» To do
Below is a listing; write it out exactly and drop any images from it.

====== Information provided

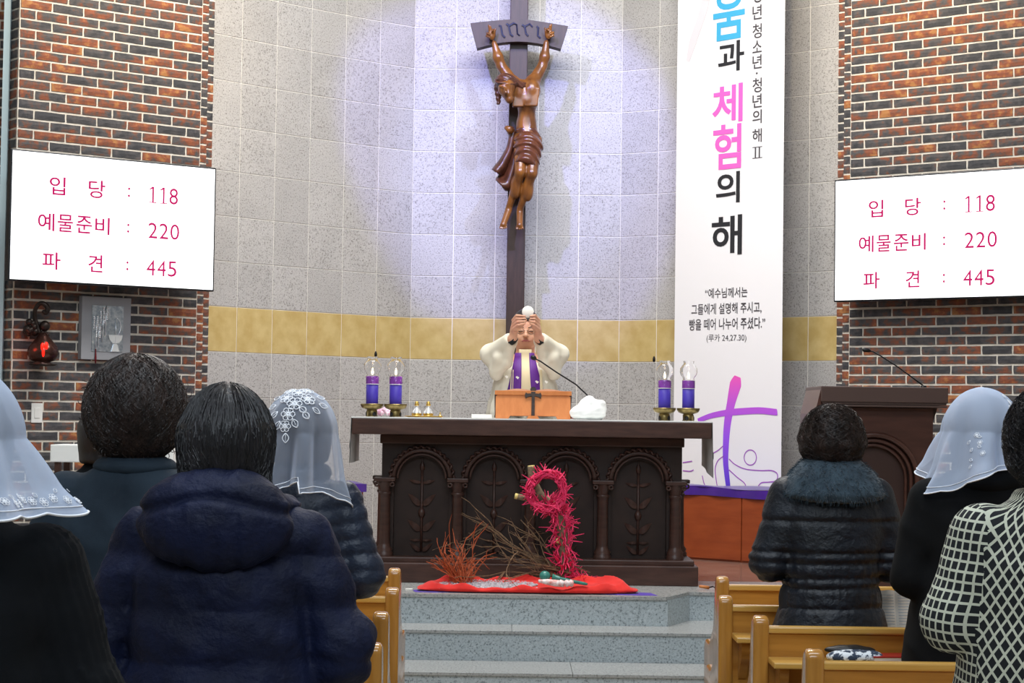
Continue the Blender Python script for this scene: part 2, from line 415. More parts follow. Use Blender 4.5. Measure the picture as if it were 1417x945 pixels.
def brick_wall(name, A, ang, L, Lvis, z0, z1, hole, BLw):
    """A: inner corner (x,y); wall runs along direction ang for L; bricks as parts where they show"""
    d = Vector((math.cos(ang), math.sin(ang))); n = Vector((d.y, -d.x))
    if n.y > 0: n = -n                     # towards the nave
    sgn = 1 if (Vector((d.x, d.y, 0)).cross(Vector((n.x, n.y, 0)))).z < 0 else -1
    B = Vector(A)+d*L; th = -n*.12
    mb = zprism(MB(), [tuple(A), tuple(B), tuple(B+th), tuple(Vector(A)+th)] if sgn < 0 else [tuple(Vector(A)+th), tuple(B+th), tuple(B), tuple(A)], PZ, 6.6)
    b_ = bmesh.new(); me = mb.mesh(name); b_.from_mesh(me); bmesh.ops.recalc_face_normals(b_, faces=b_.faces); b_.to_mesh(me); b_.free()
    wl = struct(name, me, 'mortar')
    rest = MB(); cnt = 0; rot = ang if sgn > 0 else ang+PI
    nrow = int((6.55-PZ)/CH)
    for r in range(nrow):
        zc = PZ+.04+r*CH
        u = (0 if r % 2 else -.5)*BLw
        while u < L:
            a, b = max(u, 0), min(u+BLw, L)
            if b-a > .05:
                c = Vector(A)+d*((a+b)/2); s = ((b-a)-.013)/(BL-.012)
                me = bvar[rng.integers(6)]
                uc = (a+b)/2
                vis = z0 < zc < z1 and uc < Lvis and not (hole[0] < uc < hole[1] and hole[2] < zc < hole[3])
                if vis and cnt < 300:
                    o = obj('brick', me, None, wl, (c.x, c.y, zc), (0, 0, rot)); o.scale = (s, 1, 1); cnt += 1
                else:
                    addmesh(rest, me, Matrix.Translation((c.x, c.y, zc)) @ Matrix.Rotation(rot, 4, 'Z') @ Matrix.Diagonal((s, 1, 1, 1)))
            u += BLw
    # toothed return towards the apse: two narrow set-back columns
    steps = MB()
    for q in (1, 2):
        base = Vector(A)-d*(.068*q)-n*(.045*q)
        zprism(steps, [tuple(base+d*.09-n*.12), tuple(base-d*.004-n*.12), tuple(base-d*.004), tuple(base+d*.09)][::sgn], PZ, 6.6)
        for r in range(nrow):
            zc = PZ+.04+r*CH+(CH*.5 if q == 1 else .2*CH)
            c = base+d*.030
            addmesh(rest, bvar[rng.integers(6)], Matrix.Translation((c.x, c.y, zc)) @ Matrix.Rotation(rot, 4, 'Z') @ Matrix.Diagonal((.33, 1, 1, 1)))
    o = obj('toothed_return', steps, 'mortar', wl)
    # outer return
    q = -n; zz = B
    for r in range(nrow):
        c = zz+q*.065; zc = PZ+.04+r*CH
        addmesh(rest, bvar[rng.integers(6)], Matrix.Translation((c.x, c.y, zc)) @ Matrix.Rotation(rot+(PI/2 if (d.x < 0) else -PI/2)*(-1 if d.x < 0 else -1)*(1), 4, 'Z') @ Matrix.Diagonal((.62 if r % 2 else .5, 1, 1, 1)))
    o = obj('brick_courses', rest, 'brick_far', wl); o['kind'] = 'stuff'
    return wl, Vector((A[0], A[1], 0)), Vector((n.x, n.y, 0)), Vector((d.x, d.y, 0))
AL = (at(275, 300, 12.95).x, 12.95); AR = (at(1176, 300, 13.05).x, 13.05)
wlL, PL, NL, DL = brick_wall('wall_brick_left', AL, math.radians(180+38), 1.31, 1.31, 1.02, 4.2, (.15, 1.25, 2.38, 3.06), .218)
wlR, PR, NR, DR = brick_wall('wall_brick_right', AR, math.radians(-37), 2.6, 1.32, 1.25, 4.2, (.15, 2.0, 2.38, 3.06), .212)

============

» Complete output
Continue the Blender Python script for this scene: part 2, from line 415. More parts follow. Use Blender 4.5. Measure the picture as if it were 1417x945 pixels.
def brick_wall(name, A, ang, L, Lvis, z0, z1, hole, BLw):
    """A: inner corner (x,y); wall runs along direction ang for L; bricks as parts where they show"""
    d = Vector((math.cos(ang), math.sin(ang))); n = Vector((d.y, -d.x))
    if n.y > 0: n = -n                     # towards the nave
    sgn = 1 if (Vector((d.x, d.y, 0)).cross(Vector((n.x, n.y, 0)))).z < 0 else -1
    B = Vector(A)+d*L; th = -n*.12
    mb = zprism(MB(), [tuple(A), tuple(B), tuple(B+th), tuple(Vector(A)+th)] if sgn < 0 else [tuple(Vector(A)+th), tuple(B+th), tuple(B), tuple(A)], PZ, 6.6)
    b_ = bmesh.new(); me = mb.mesh(name); b_.from_mesh(me); bmesh.ops.recalc_face_normals(b_, faces=b_.faces); b_.to_mesh(me); b_.free()
    wl = struct(name, me, 'mortar')
    rest = MB(); cnt = 0; rot = ang if sgn > 0 else ang+PI
    nrow = int((6.55-PZ)/CH)
    for r in range(nrow):
        zc = PZ+.04+r*CH
        u = (0 if r % 2 else -.5)*BLw
        while u < L:
            a, b = max(u, 0), min(u+BLw, L)
            if b-a > .05:
                c = Vector(A)+d*((a+b)/2); s = ((b-a)-.013)/(BL-.012)
                me = bvar[rng.integers(6)]
                uc = (a+b)/2
                vis = z0 < zc < z1 and uc < Lvis and not (hole[0] < uc < hole[1] and hole[2] < zc < hole[3])
                if vis and cnt < 300:
                    o = obj('brick', me, None, wl, (c.x, c.y, zc), (0, 0, rot)); o.scale = (s, 1, 1); cnt += 1
                else:
                    addmesh(rest, me, Matrix.Translation((c.x, c.y, zc)) @ Matrix.Rotation(rot, 4, 'Z') @ Matrix.Diagonal((s, 1, 1, 1)))
            u += BLw
    # toothed return towards the apse: two narrow set-back columns
    steps = MB()
    for q in (1, 2):
        base = Vector(A)-d*(.068*q)-n*(.045*q)
        zprism(steps, [tuple(base+d*.09-n*.12), tuple(base-d*.004-n*.12), tuple(base-d*.004), tuple(base+d*.09)][::sgn], PZ, 6.6)
        for r in range(nrow):
            zc = PZ+.04+r*CH+(CH*.5 if q == 1 else .2*CH)
            c = base+d*.030
            addmesh(rest, bvar[rng.integers(6)], Matrix.Translation((c.x, c.y, zc)) @ Matrix.Rotation(rot, 4, 'Z') @ Matrix.Diagonal((.33, 1, 1, 1)))
    o = obj('toothed_return', steps, 'mortar', wl)
    # outer return
    q = -n; zz = B
    for r in range(nrow):
        c = zz+q*.065; zc = PZ+.04+r*CH
        addmesh(rest, bvar[rng.integers(6)], Matrix.Translation((c.x, c.y, zc)) @ Matrix.Rotation(rot+(PI/2 if (d.x < 0) else -PI/2)*(-1 if d.x < 0 else -1)*(1), 4, 'Z') @ Matrix.Diagonal((.62 if r % 2 else .5, 1, 1, 1)))
    o = obj('brick_courses', rest, 'brick_far', wl); o['kind'] = 'stuff'
    return wl, Vector((A[0], A[1], 0)), Vector((n.x, n.y, 0)), Vector((d.x, d.y, 0))
AL = (at(275, 300, 12.95).x, 12.95); AR = (at(1176, 300, 13.05).x, 13.05)
wlL, PL, NL, DL = brick_wall('wall_brick_left', AL, math.radians(180+38), 1.31, 1.31, 1.02, 4.2, (.15, 1.25, 2.38, 3.06), .218)
wlR, PR, NR, DR = brick_wall('wall_brick_right', AR, math.radians(-37), 2.6, 1.32, 1.25, 4.2, (.15, 2.0, 2.38, 3.06), .212)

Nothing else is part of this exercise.